§ Entries from a dataset:
------
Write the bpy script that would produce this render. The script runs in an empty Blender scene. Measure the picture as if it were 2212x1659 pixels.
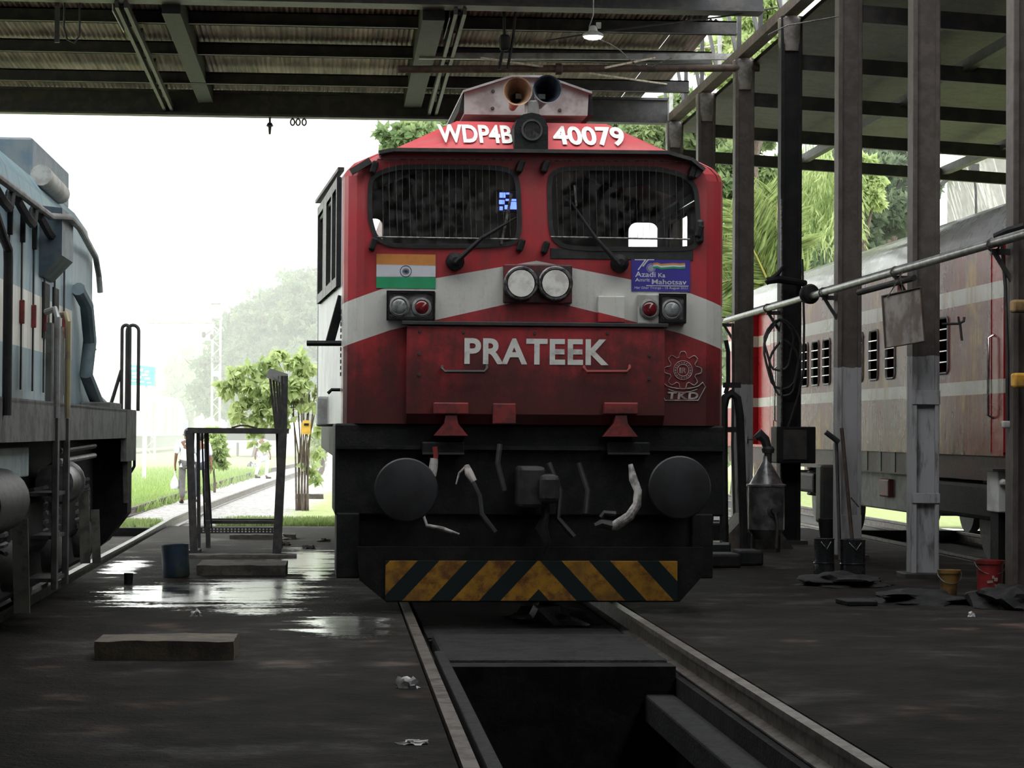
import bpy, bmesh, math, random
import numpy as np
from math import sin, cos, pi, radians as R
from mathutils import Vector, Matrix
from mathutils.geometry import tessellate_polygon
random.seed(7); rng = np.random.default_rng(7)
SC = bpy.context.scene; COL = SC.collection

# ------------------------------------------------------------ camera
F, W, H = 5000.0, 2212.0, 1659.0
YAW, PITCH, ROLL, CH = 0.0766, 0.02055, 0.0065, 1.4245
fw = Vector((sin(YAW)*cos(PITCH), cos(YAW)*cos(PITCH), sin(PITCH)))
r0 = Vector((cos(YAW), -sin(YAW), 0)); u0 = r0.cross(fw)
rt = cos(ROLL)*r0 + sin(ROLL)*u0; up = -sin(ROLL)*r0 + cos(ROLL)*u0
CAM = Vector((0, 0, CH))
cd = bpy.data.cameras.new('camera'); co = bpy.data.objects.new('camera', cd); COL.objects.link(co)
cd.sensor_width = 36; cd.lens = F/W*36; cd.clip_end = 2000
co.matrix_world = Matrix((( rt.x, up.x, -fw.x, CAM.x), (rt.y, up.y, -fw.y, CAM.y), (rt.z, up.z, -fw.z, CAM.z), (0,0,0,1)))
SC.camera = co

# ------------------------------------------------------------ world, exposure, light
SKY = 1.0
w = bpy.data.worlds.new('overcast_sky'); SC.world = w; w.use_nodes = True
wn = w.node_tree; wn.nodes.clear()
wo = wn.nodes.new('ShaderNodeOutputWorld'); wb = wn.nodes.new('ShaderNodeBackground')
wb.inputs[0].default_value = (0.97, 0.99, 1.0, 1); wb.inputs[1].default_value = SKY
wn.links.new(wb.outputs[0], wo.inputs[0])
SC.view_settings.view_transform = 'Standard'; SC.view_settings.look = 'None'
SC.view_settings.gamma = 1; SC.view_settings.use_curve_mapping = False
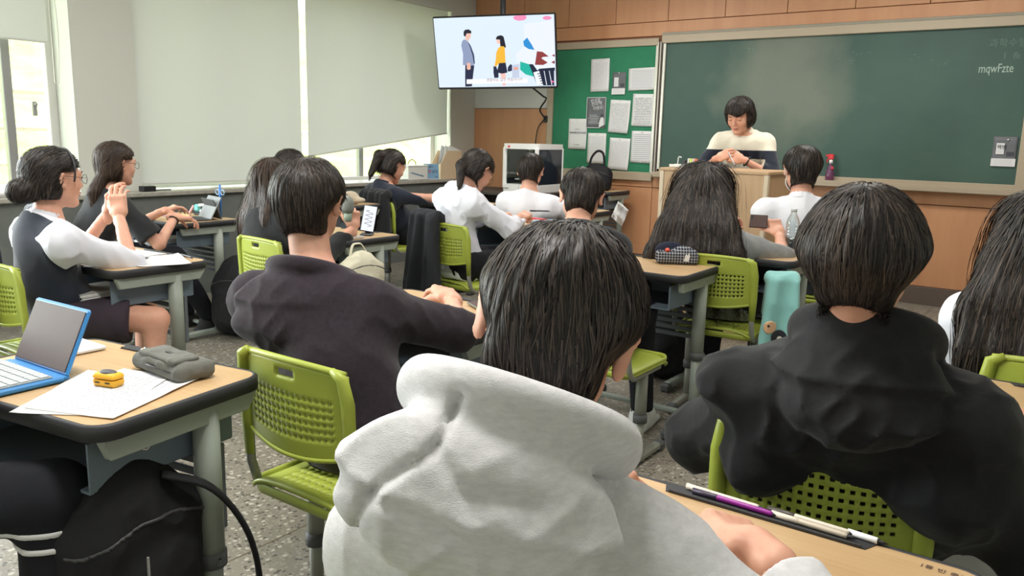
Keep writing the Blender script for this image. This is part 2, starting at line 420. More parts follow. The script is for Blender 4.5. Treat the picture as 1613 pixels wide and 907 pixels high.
------
§ INSTRUCTIONS TO FOLLOW: Without the pictures, print the records in full, exactly as they appear.

§ TASK OUTPUT:
Write the bpy script that would produce this render. The script runs in an empty Blender scene. Measure the picture as if it were 2212x1659 pixels.
import bpy, bmesh, math, random
import numpy as np
from math import sin, cos, pi, radians as R
from mathutils import Vector, Matrix
from mathutils.geometry import tessellate_polygon
random.seed(7); rng = np.random.default_rng(7)
SC = bpy.context.scene; COL = SC.collection

# ------------------------------------------------------------ camera
F, W, H = 5000.0, 2212.0, 1659.0
YAW, PITCH, ROLL, CH = 0.0766, 0.02055, 0.0065, 1.4245
fw = Vector((sin(YAW)*cos(PITCH), cos(YAW)*cos(PITCH), sin(PITCH)))
r0 = Vector((cos(YAW), -sin(YAW), 0)); u0 = r0.cross(fw)
rt = cos(ROLL)*r0 + sin(ROLL)*u0; up = -sin(ROLL)*r0 + cos(ROLL)*u0
CAM = Vector((0, 0, CH))
cd = bpy.data.cameras.new('camera'); co = bpy.data.objects.new('camera', cd); COL.objects.link(co)
cd.sensor_width = 36; cd.lens = F/W*36; cd.clip_end = 2000
co.matrix_world = Matrix((( rt.x, up.x, -fw.x, CAM.x), (rt.y, up.y, -fw.y, CAM.y), (rt.z, up.z, -fw.z, CAM.z), (0,0,0,1)))
SC.camera = co

# ------------------------------------------------------------ world, exposure, light
SKY = 1.0
w = bpy.data.worlds.new('overcast_sky'); SC.world = w; w.use_nodes = True
wn = w.node_tree; wn.nodes.clear()
wo = wn.nodes.new('ShaderNodeOutputWorld'); wb = wn.nodes.new('ShaderNodeBackground')
wb.inputs[0].default_value = (0.97, 0.99, 1.0, 1); wb.inputs[1].default_value = SKY
wn.links.new(wb.outputs[0], wo.inputs[0])
SC.view_settings.view_transform = 'Standard'; SC.view_settings.look = 'None'
SC.view_settings.gamma = 1; SC.view_settings.use_curve_mapping = False
Keep writing the Blender script for this image. This is part 2, starting at line 420. More parts follow. The script is for Blender 4.5. Treat the picture as 1613 pixels wide and 907 pixels high.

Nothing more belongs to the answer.